__What this task involves__: Starting at the first line of the data below, retype every line up to and including the one containing "sc.view_settings.view_transform='Standard'".

--- Provided data ---

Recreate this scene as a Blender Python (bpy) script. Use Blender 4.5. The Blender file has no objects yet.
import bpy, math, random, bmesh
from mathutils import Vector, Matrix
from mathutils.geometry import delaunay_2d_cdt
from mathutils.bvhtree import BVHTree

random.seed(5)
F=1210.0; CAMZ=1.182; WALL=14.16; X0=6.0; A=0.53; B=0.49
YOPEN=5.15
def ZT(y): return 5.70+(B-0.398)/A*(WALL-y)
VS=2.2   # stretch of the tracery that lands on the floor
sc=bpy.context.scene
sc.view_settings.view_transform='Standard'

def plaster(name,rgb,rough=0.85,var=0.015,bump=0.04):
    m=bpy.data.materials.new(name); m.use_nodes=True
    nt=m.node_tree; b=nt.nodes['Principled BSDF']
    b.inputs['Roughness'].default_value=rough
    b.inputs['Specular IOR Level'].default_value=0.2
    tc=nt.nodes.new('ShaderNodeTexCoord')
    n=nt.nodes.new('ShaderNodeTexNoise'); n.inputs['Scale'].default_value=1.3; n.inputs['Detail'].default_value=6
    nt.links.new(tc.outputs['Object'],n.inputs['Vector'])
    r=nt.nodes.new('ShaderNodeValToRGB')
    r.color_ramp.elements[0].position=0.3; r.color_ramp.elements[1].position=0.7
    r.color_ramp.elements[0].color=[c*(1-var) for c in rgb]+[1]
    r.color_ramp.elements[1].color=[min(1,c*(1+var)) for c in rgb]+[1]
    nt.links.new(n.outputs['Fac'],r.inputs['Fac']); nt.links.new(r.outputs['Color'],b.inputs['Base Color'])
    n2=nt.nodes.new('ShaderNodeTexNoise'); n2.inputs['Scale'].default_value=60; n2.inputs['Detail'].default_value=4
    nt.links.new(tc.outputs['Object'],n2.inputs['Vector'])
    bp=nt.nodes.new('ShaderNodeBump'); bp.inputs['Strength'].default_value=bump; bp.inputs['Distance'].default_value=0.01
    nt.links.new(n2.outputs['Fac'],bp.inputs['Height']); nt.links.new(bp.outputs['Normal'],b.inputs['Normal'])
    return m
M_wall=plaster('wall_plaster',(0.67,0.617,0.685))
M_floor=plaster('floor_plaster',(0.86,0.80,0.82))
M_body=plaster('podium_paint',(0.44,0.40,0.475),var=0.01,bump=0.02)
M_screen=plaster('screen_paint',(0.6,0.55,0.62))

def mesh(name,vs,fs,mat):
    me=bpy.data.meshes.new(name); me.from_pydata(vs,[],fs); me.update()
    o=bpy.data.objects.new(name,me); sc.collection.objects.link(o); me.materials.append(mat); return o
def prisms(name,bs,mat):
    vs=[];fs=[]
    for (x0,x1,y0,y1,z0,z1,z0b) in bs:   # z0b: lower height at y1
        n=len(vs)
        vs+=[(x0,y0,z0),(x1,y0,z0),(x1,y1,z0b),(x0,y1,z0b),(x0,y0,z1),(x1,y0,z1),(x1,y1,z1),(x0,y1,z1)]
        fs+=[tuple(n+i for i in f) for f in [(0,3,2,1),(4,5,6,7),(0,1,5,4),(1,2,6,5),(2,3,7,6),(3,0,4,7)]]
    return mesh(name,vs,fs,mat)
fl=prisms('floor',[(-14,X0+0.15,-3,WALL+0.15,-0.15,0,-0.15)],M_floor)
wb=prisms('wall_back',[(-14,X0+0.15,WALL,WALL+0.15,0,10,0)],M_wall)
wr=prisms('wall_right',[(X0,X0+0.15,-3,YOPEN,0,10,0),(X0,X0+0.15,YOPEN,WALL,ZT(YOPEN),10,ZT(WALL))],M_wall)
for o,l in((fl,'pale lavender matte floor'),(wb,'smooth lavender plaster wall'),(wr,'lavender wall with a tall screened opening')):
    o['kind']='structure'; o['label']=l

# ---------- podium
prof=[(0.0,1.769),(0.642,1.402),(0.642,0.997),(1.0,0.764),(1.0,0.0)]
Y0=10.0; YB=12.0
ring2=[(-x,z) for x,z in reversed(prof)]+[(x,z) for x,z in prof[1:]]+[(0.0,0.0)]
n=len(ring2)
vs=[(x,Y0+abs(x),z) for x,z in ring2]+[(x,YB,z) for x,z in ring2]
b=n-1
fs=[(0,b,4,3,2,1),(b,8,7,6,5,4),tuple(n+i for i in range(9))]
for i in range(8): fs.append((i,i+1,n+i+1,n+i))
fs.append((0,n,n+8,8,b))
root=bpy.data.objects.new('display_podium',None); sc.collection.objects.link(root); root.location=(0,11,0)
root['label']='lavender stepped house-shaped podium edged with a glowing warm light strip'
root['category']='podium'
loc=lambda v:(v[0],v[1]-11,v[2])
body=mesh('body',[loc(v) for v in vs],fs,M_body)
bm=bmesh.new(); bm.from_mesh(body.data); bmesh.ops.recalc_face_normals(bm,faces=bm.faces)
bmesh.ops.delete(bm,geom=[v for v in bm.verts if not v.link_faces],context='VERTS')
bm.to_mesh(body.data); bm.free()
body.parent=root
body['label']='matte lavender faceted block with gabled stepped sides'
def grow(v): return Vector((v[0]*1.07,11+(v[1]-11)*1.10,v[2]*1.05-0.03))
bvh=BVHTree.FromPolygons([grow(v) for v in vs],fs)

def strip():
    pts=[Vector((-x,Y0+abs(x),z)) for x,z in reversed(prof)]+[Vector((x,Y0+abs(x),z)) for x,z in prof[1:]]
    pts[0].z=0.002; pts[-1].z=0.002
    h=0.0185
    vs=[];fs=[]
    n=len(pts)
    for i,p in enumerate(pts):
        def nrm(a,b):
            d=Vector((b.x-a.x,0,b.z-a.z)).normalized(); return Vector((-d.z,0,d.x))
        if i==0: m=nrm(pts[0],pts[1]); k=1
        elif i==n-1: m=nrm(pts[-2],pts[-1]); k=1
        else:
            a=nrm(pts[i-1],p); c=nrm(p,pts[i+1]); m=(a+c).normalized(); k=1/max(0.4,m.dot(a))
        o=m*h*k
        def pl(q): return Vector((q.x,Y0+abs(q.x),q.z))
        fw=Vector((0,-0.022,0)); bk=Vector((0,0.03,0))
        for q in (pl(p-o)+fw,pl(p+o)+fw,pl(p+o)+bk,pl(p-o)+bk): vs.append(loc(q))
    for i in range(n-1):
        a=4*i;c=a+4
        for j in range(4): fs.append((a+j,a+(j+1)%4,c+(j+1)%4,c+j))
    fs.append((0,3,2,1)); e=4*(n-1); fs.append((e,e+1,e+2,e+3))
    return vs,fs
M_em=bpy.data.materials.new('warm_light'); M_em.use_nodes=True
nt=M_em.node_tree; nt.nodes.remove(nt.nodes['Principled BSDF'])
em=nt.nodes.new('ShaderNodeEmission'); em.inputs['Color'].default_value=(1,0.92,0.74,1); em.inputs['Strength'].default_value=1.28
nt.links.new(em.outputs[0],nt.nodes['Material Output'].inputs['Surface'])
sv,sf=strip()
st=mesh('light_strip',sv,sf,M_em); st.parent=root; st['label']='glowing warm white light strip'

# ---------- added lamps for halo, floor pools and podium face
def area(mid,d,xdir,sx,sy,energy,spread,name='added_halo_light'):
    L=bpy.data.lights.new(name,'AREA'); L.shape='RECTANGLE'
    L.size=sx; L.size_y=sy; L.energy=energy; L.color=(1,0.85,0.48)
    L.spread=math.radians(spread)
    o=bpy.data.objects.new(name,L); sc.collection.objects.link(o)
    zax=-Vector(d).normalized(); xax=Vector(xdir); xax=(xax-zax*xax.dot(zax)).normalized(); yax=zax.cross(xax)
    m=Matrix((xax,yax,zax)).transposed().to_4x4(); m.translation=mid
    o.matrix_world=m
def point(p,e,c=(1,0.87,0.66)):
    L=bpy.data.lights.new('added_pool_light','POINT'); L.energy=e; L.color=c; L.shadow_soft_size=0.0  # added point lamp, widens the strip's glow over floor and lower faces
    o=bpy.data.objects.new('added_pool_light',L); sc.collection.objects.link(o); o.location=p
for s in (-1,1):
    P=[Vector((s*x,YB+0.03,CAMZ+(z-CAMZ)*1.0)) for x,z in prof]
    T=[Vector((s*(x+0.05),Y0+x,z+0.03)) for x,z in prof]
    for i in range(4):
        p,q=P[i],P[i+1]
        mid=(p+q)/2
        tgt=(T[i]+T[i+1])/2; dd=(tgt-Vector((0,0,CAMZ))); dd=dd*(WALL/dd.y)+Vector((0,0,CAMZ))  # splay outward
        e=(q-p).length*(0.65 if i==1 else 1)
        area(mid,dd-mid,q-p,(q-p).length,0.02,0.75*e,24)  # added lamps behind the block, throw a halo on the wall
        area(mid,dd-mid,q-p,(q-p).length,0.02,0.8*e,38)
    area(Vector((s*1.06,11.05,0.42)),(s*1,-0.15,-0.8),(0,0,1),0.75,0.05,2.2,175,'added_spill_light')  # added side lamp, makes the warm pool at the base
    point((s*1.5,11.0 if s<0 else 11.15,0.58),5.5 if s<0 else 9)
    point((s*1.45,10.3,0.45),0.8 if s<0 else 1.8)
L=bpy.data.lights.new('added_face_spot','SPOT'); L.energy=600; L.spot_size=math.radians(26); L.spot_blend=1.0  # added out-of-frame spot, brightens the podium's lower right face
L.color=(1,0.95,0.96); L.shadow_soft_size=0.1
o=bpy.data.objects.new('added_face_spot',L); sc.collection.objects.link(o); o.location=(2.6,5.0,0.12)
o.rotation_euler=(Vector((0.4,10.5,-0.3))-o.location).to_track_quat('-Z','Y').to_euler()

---

__Task output__:
Recreate this scene as a Blender Python (bpy) script. Use Blender 4.5. The Blender file has no objects yet.
import bpy, math, random, bmesh
from mathutils import Vector, Matrix
from mathutils.geometry import delaunay_2d_cdt
from mathutils.bvhtree import BVHTree

random.seed(5)
F=1210.0; CAMZ=1.182; WALL=14.16; X0=6.0; A=0.53; B=0.49
YOPEN=5.15
def ZT(y): return 5.70+(B-0.398)/A*(WALL-y)
VS=2.2   # stretch of the tracery that lands on the floor
sc=bpy.context.scene
sc.view_settings.view_transform='Standard'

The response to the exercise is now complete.